◆ **AIM OF THE TASK**: Check every line below for the word "Take" and copy the ones that have it.

◆ **Scene script records**:

%%

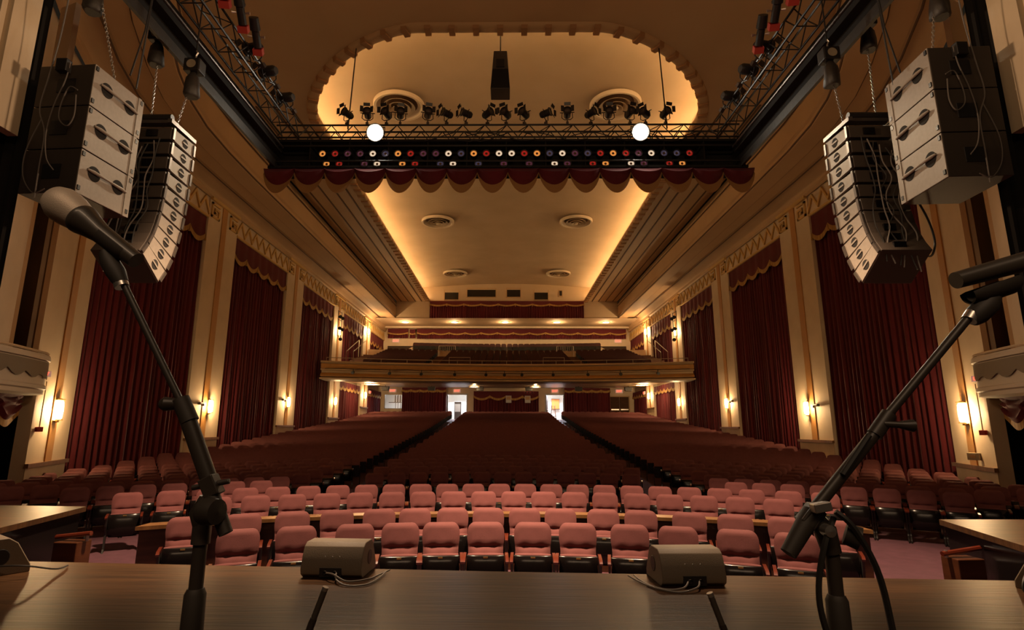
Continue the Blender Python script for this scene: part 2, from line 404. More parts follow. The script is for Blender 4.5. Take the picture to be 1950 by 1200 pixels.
# cornice sweep along the side walls, curving inward at the front
for s, side in SIDES:
    pl = [(12.6, REAR), (12.6, 50), (12.6, 42), (12.6, 34), (12.6, 27), (12.6, 21.5), (12.55, 19), (12.4, 17), (12.05, 15.2), (11.5, 13.5), (10.7, 11.6), (9.8, 9.9), (9.0, 8.6)]
    prof = [(0, 11.75), (.12, 11.80), (.14, 11.92), (.22, 11.98), (.3, 12.15), (.5, 12.32), (.6, 12.34), (.62, 12.24), (.70, 12.22), (.72, 12.3), (1.35, 12.3), (1.38, 12.2), (2.1, 12.2), (2.14, 12.26), (2.14, 12.42), (2.2, 12.5), (2.16, 13.3), (2.24, 13.4), (2.12, 13.6), (2.05, 13.85)]
    nor = []
    for i in range(len(pl)):
        a = Vector(pl[max(0, i-1)]); c = Vector(pl[min(len(pl)-1, i+1)]); d = (c-a).normalized(); nor.append(Vector((d.y, -d.x)) if d.y*1 < 0 and (Vector((d.y, -d.x)).x < 0) else Vector((-d.y, d.x)))
    rows = []
    for d, z in prof:
        r = []
        for (x, y), n in zip(pl, nor):
            if n.x > 0: n = -n
            r.append((s*(x+n.x*d), y+n.y*d*(1 if n.y > 0 else 1), z))
        rows.append(r)
    trim_n[0] += 1
    b = MB(); b.grid(rows)
    o = b.obj('trim_%d' % trim_n[0], M['tan'], smooth=30); tag(o, 'stepped plaster cornice running along the top of the %s wall' % side, 'cornice', kind='structure')
    b = MB()
    for d, z in ((.66, 12.225), (1.37, 12.245), (2.14, 12.25), (2.2, 13.35)):
        b.tube([(s*(x+(n if n.x < 0 else -n).x*d), y+(n if n.x < 0 else -n).y*d, z) for (x, y), n in zip(pl, nor)], .035, 5)  # dark tubes draw the shadow lines under the cornice steps
    b.obj('cornice_groove', M['groove'], o)
# rear: bulkhead, downlight soffit, booth wall
b = MB()
b.add([(-10.4, 51, 12.2), (-7.25, 51, 12.2), (-7.25, 51, 13.85), (-10.4, 51, 13.85)], [(0, 1, 2, 3)])
b.add([(10.4, 51, 12.2), (7.25, 51, 12.2), (7.25, 51, 13.85), (10.4, 51, 13.85)], [(3, 2, 1, 0)])
b.add([(-7.25, 51.02, 12.2), (7.25, 51.02, 12.2), (7.25, 51.02, 13.95), (-7.25, 51.02, 13.95)], [(0, 1, 2, 3)])
b.add([(-7.9, 51.0, 13.9), (7.9, 51.0, 13.9), (8.4, 50.8, 15.6), (-8.4, 50.8, 15.6)], [(0, 1, 2, 3)])
b.add([(-13.2, 50.9, 12.17), (13.2, 50.9, 12.17), (13.2, REAR+.2, 12.17), (-13.2, REAR+.2, 12.17)], [(3, 2, 1, 0)])
tag(b.obj('wall_booth', M['ceil']), 'cream bulkhead with projection windows above the rear valance', 'wall', kind='structure')
b = MB()
for z in (12.02, 12.1): b.box(-12.5, 12.5, REAR-1.2+(z-12)*4, REAR-1.0+(z-12)*4, z, 12.22)
trim_n[0] += 1
tag(b.obj('trim_%d' % trim_n[0], M['cream']), 'moulding along the downlit soffit above the upper balcony', 'trim', kind='structure')

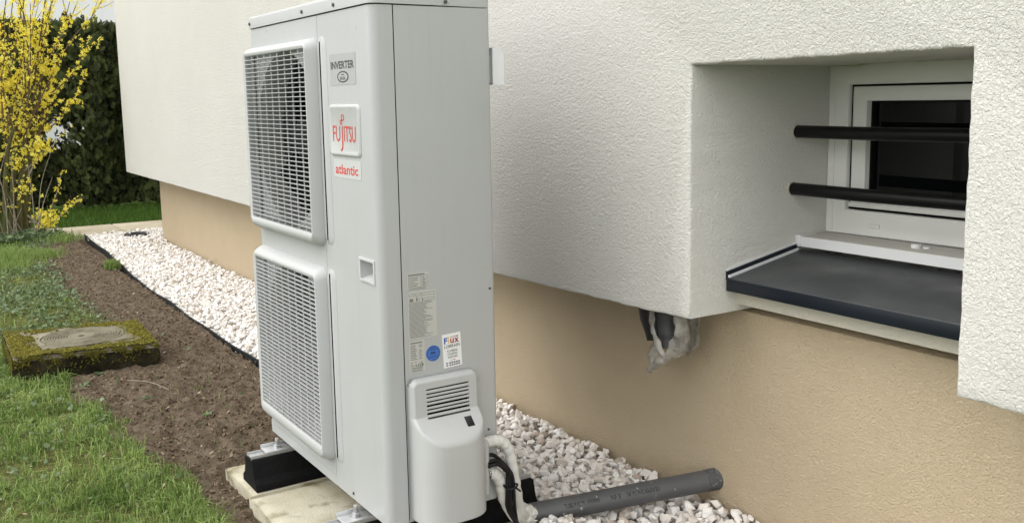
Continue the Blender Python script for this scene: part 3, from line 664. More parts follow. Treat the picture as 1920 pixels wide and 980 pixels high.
quads_obj('small_print', [(-.180, -.164, 1.2640, 1.2665)], (0, -.0014, 0), FR_, FU, 0, 'ink_text', iv)
b_ = bmesh.new(); L_ = []
for ins, y_ in ((0, -.0004), (.003, -.0045), (.008, -.0055), (.011, -.0040)): L_.append([b_.verts.new((x, y_, z)) for x, z in rrect(-.270 + ins, -.076 - ins, 1.060 + ins, 1.192 - ins, .014 - ins * .5)])
for a in range(3):
    for k in range(len(L_[0])): j = (k + 1) % len(L_[0]); b_.faces.new([L_[a][k], L_[a][j], L_[a + 1][j], L_[a + 1][k]])
b_.faces.new(L_[3]); bd = from_bm('badge', b_, 'unit_plastic', hp, smooth=True, auto=50)
bo = (0, -.0046, 0)
text_obj('lettering', 'FU', (-.243, -.196, 1.098, 1.138), bo, FR_, FU, 'ink_red', bd)
text_obj('lettering', 'ITSU', (-.171, -.099, 1.098, 1.138), bo, FR_, FU, 'ink_red', bd)
# long-tailed j with the looped mark above it
def ribbon(name, pts, w, y_, mat, parent, closed=False):
    P2 = [Vector((a, 0, b)) for a, b in pts]; V = []; F = []
    for i, p in enumerate(P2):
        t = (P2[(i + 1) % len(P2) if closed else min(i + 1, len(P2) - 1)] - P2[i - 1 if (closed or i) else 0]).normalized(); q = Vector((-t.z, 0, t.x)) * w / 2
        V += [(p.x + q.x, y_, p.z + q.z), (p.x - q.x, y_, p.z - q.z)]
    n_ = len(P2)
    for i in range(n_ if closed else n_ - 1): j = (i + 1) % n_; F.append([2 * i, 2 * i + 1, 2 * j + 1, 2 * j])
    return from_np(name, V, F, mat, parent)
ribbon('letter_j', [(-.1815, 1.138), (-.1815, 1.09), (-.183, 1.083), (-.188, 1.0775), (-.194, 1.0755)], .0055, -.0048, 'ink_red', bd)
lm_ = [(-.1770 + .0075 * math.cos(t), 1.1590 + .0068 * math.sin(t)) for t in np.linspace(-2.2, 3.5, 20)] + [(-.1880 - .0055 * math.cos(t), 1.1470 - .0050 * math.sin(t)) for t in np.linspace(3.6, 9.0, 18)]
ribbon('looped_mark', lm_, .0030, -.0048, 'ink_red', bd, True)
al = label_plate('brand_label', -.256, -.083, 1.005, 1.052, 'label_pale', hp)
text_obj('lettering', 'atlantic', (-.243, -.100, 1.0145, 1.0395), FO, FR_, FU, 'ink_red', al, .018)

# stickers on the side panel
SR, SU = (0, 1, 0), (0, 0, 1)
def side_plate(name, y0, y1, z0, z1, mat, tilt=0.0):
    b_ = bm_box((.0002, .0008, y0, y1, z0, z1))
    if tilt:
        c = Vector((0, (y0 + y1) / 2, (z0 + z1) / 2)); bmesh.ops.rotate(b_, cent=c, matrix=Matrix.Rotation(tilt, 3, 'X'), verts=b_.verts)
    return from_bm(name, b_, mat, hp)
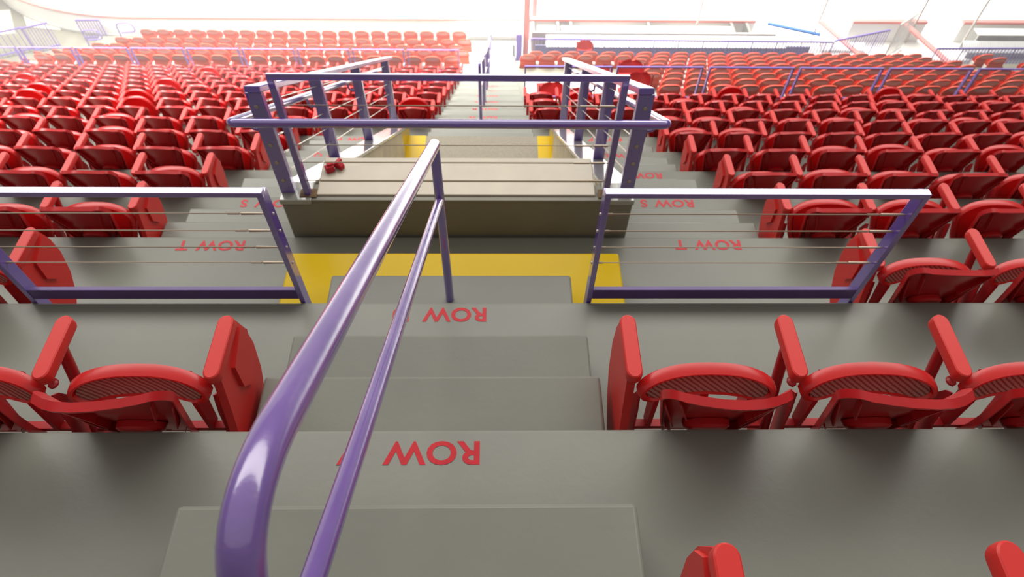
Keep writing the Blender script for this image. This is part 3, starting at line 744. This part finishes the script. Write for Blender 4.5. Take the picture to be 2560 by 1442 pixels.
# ---------------------------------------------------------------- far left corner
for i, (y, z, x0, n_) in enumerate(((13.5, -8.62, -12.1, 4), (14.3, -8.98, -12.2, 4), (15.1, -9.3, -12.1, 4), (15.95, -9.62, -11.75, 3))):
    bm = B(); box(bm, x0-n_*.5-.2, x0+.3, y-.35, y+.5, z-1.2, z-.82); struct(obj('floor', bm, CORN))
    for j in range(n_):
        rseat_thing(x0-.47*j, y-.10*j, z-.82, 'faded red seat of the angled corner section, %s in its %s row' % (ORD[j+1], ORD[i+1]), rot=-.22, group='corner section seats')
for i, (x, y, z, h_) in enumerate(((-12.0, 17.0, -10.75, .98), (-11.2, 17.45, -10.75, .93), (-14.9, 15.9, -10.75, 1.0))):
    g = thing('loop_handrail', 'purple loop-ended stair handrail in the left corner, %s' % ('middle of three', 'closest to the boards', 'farthest left')[i], 'handrail', (x, y, z), 0, 'loop handrails in the corner')
    loop = [(0, 0, h_-.35), (0, 0, h_), (.45, .02, h_+.02), (.52, .02, h_-.28), (.06, 0, h_-.30)]
    bm = B(); tube(bm, [(0, -.05, 0)]+fillet(loop, .14, 6), .018, 10); obj('pipe', bm, LAV, g)
for i, (qd, m_) in enumerate(((((-15.50, 19.84), (-14.41, 19.50), (-13.64, 18.48), (-14.75, 18.64)), COVER), (((-14.2, 19.3), (-13.46, 19.05), (-12.85, 18.45), (-13.35, 18.5)), COVER), (((-12.29, 19.05), (-10.92, 19.07), (-10.63, 18.35), (-11.67, 18.05)), WHITE), (((-12.25, 17.9), (-10.7, 17.95), (-10.7, 17.3), (-12.0, 17.3)), WHITE), (((-16.6, 19.4), (-15.7, 19.6), (-15.0, 18.3), (-16.0, 18.1)), COVER))):
    bm = B(); v = [bm.verts.new((x, y, -10.748)) for x, y in qd]; u = [bm.verts.new((x, y, -10.71)) for x, y in qd]
    bm.faces.new(v[::-1]); bm.faces.new(u)
    for k in range(4): bm.faces.new((v[k], v[(k+1) % 4], u[(k+1) % 4], u[k]))
    bmesh.ops.recalc_face_normals(bm, faces=bm.faces[:])
    tag(obj('floor_cover', bm, m_, smooth=False), ('long pale cover panel on the left corner floor beside the curved boards', 'narrow pale cover panel under the small picket railing', 'bright white cover panel along the boards near the loop handrail', 'bright white cover strip in front of the first lower seats', 'pale cover panel at the far left edge of the corner floor')[i], 'floor cover', 'floor covers in the left corner')
for (x, y, z) in ((-11.25, 13.9, -9.05), (-11.6, 13.3, -8.7), (-11.9, 12.7, -8.35)):
    step(x-.3, x+.35, y-.3, y+.3, z, z-1.2, WHITE)
bm = B(); box(bm, -22, -11.15, 10.5, 13.2, -9.6, -9.0); struct(obj('floor', bm, CORN))
print('seats', nseat, 'objects', len(bpy.data.objects))

# ---------------------------------------------------------------- light haze over the rink side
HZ = bpy.data.materials.new('arena_haze'); HZ.use_nodes = True; nt = HZ.node_tree; nt.nodes.remove(nt.nodes['Principled BSDF'])
vsn = nt.nodes.new('ShaderNodeVolumeScatter'); vsn.inputs['Density'].default_value = .0135; vsn.inputs['Anisotropy'].default_value = .2
vsn.inputs['Color'].default_value = (1, .97, .97, 1)
nt.links.new(vsn.outputs[0], nt.nodes['Material Output'].inputs['Volume'])
bm = B(); box(bm, -22, 22, 7.6, 26, -12, 1.5); o = obj('haze', bm, HZ, smooth=False); o['kind'] = 'stuff'; o['label'] = 'thin bright haze in the air over the rink side'
o['category'] = 'haze'
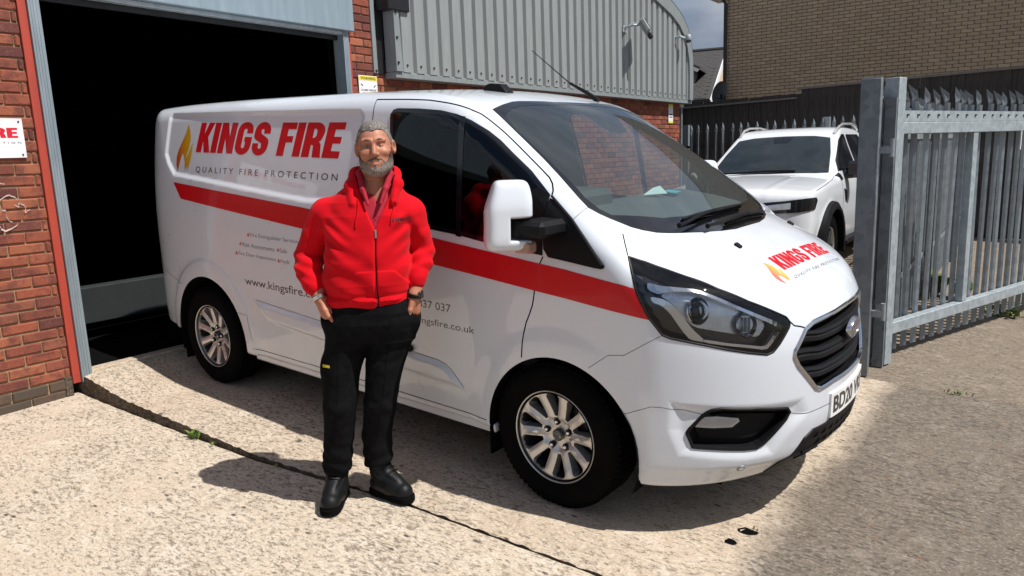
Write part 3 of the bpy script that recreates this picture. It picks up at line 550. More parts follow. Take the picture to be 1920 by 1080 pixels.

%%

◆ **EXERCISE RESULT**:
Continue the Blender Python script for this scene: part 2, from line 404. More parts follow. The script is for Blender 4.5. Take the picture to be 1950 by 1200 pixels.
Keep writing the Blender script for this image. This is part 3, starting at line 744. This part finishes the script. Write for Blender 4.5. Take the picture to be 2560 by 1442 pixels.
Write part 3 of the bpy script that recreates this picture. It picks up at line 550. More parts follow. Take the picture to be 1920 by 1080 pixels.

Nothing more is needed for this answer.